§ Exercise prompt:
In the material below, please retype the lines from the very first through the one with "obj('spout_tube', bm, M['nickel'], t)", exactly and without pictures.

§ Data lines:
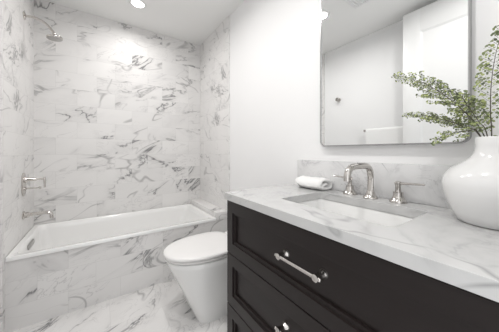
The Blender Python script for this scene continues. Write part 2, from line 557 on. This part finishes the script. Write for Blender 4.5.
# tub spout
t = thing('tub_spout', (0, 2.28, 0.618), 'nickel tub spout with turned-down tip low on the tiled left wall', 'tub spout')
bm = bmesh.new()
lathe(bm, [(0.030, 0.0005), (0.030, 0.006), (0.022, 0.010), (0.021, 0.030), (0.017, 0.034)], (0, 2.28, 0.618), (1, 0, 0), 24)
obj('flange', bm, M['nickel'], t)
pts = [Vector((0.02, 2.28, 0.618))] + [Vector((0.10, 2.28, 0.620))] + arc((0.125, 2.28, 0.620), (0.160, 2.28, 0.620), (0.160, 2.28, 0.585), 7) + [Vector((0.160, 2.28, 0.572))]
bm = tube(bmesh.new(), pts, 0.0125, 14)
obj('spout_tube', bm, M['nickel'], t)

# ------------------------------------------------------------------ toilet
TY = 1.45
t = thing('toilet', (1.2, TY, 0), 'white skirted toilet with closed lid between the vanity and the bathtub', 'toilet')
def seat_loop(x0, x1, hw, rear=0.06, n=44, nose=2.15):
    """long oval seat outline: pointed oval in front (towards -x), rounded square at the rear"""
    pts = []
    xm = x0 + (x1 - x0) * 0.60
    for i in range(n):
        a = 2 * PI * i / n
        c, s = math.cos(a), math.sin(a)
        if c < 0:
            e = 2.0 / nose
            x = xm - (xm - x0) * abs(c) ** e
            y = hw * math.copysign(abs(s) ** e, s)
        else:
            e = 2.0 / 3.6
            x = xm + (x1 - xm) * abs(c) ** e
            y = hw * math.copysign(abs(s) ** e, s) * (1 - 0.06 * ((x - xm) / (x1 - xm)) ** 2)
        pts.append((x, TY + y))
    return pts
def base_loop(x0, x1, hw, e_front, n=44):
    pts = []
    xm = x0 + (x1 - x0) * 0.42
    for i in range(n):
        a = 2 * PI * i / n
        c, s = math.cos(a), math.sin(a)
        e = 2.0 / e_front if c < 0 else 2.0 / 6.0
        x = xm + (x1 - xm if c > 0 else xm - x0) * math.copysign(abs(c) ** e, c)
        y = hw * math.copysign(abs(s) ** e, s)
        pts.append((x, TY + y))
    return pts
bm = bmesh.new()
XB = XR - 0.004
lv = [(0.000, 0.985, 0.168, 5.5), (0.012, 0.980, 0.171, 5.5), (0.10, 0.945, 0.175, 4.8), (0.20, 0.902, 0.180, 3.9), (0.29, 0.860, 0.185, 2.9),
      (0.355, 0.828, 0.188, 2.35), (0.386, 0.818, 0.189, 2.2), (0.391, 0.824, 0.184, 2.2), (0.3965, 0.840, 0.168, 2.2)]
loft(bm, [L3(base_loop(xf, XB, hw, e), zz) for zz, xf, hw, e in lv], cap0=True, cap1=True)
obj('bowl', bm, M['china'], t, smooth_ang=60)
bm = bmesh.new()
loft(bm, [L3(seat_loop(0.822, 1.29, 0.186), 0.397), L3(seat_loop(0.814, 1.296, 0.193), 0.401), L3(seat_loop(0.812, 1.298, 0.194), 0.411), L3(seat_loop(0.818, 1.292, 0.189), 0.4145)], cap0=True, cap1=True)
obj('seat', bm, M['lidplastic'], t, smooth_ang=60)
bm = bmesh.new()
loft(bm, [L3(seat_loop(0.815, 1.295, 0.190), 0.417), L3(seat_loop(0.806, 1.302, 0.198), 0.420), L3(seat_loop(0.804, 1.304, 0.200), 0.431), L3(seat_loop(0.809, 1.300, 0.196), 0.438),
          L3(seat_loop(0.825, 1.285, 0.182), 0.4425), L3(seat_loop(0.88, 1.24, 0.13), 0.4455), L3(seat_loop(0.97, 1.15, 0.06), 0.4465)], cap0=True, cap1=True)
obj('lid', bm, M['lidplastic'], t, smooth_ang=60)
bm = bmesh.new()
loft(bm, [L3(rrect(1.30, XB, TY - 0.150, TY + 0.150, 0.03), 0.3955), L3(rrect(1.305, XB, TY - 0.150, TY + 0.150, 0.03), 0.425), L3(rrect(1.315, XB - 0.005, TY - 0.142, TY + 0.142, 0.03), 0.434)], cap0=True, cap1=True)
obj('rear_deck', bm, M['china'], t)

# ------------------------------------------------------------------ vanity
VY0, VY1 = 0.000, 0.971
XF = 0.998
ZT0, ZT1 = 0.852, 0.886
van = thing('vanity_cabinet', (1.27, 0.49, 0), 'espresso brown three drawer bathroom vanity cabinet with shaker fronts', 'vanity')
bm = bmesh.new()
XC = XF + 0.026
box(bm, XC, XR - 0.002, VY1 - 0.018, VY1, 0.0, ZT0)           # side panels
box(bm, XC, XR - 0.002, VY0, VY0 + 0.018, 0.0, ZT0)
box(bm, XC, XR - 0.002, VY0 + 0.018, VY1 - 0.018, 0.10, 0.118)  # bottom
box(bm, XR - 0.010, XR - 0.002, VY0 + 0.018, VY1 - 0.018, 0.118, ZT0 - 0.001)   # back
box(bm, XC, XC + 0.018, VY0 + 0.018, VY1 - 0.018, 0.800, ZT0)   # rails
box(bm, XC, XC + 0.018, VY0 + 0.018, VY1 - 0.018, 0.570, 0.605)
box(bm, XC, XC + 0.018, VY0 + 0.018, VY1 - 0.018, 0.315, 0.350)
box(bm, XC + 0.05, XC + 0.066, VY0 + 0.018, VY1 - 0.018, 0.0, 0.10)  # toe kick
obj('carcass', bm, M['wood'], van)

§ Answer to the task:
The Blender Python script for this scene continues. Write part 2, from line 557 on. This part finishes the script. Write for Blender 4.5.
# tub spout
t = thing('tub_spout', (0, 2.28, 0.618), 'nickel tub spout with turned-down tip low on the tiled left wall', 'tub spout')
bm = bmesh.new()
lathe(bm, [(0.030, 0.0005), (0.030, 0.006), (0.022, 0.010), (0.021, 0.030), (0.017, 0.034)], (0, 2.28, 0.618), (1, 0, 0), 24)
obj('flange', bm, M['nickel'], t)
pts = [Vector((0.02, 2.28, 0.618))] + [Vector((0.10, 2.28, 0.620))] + arc((0.125, 2.28, 0.620), (0.160, 2.28, 0.620), (0.160, 2.28, 0.585), 7) + [Vector((0.160, 2.28, 0.572))]
bm = tube(bmesh.new(), pts, 0.0125, 14)
obj('spout_tube', bm, M['nickel'], t)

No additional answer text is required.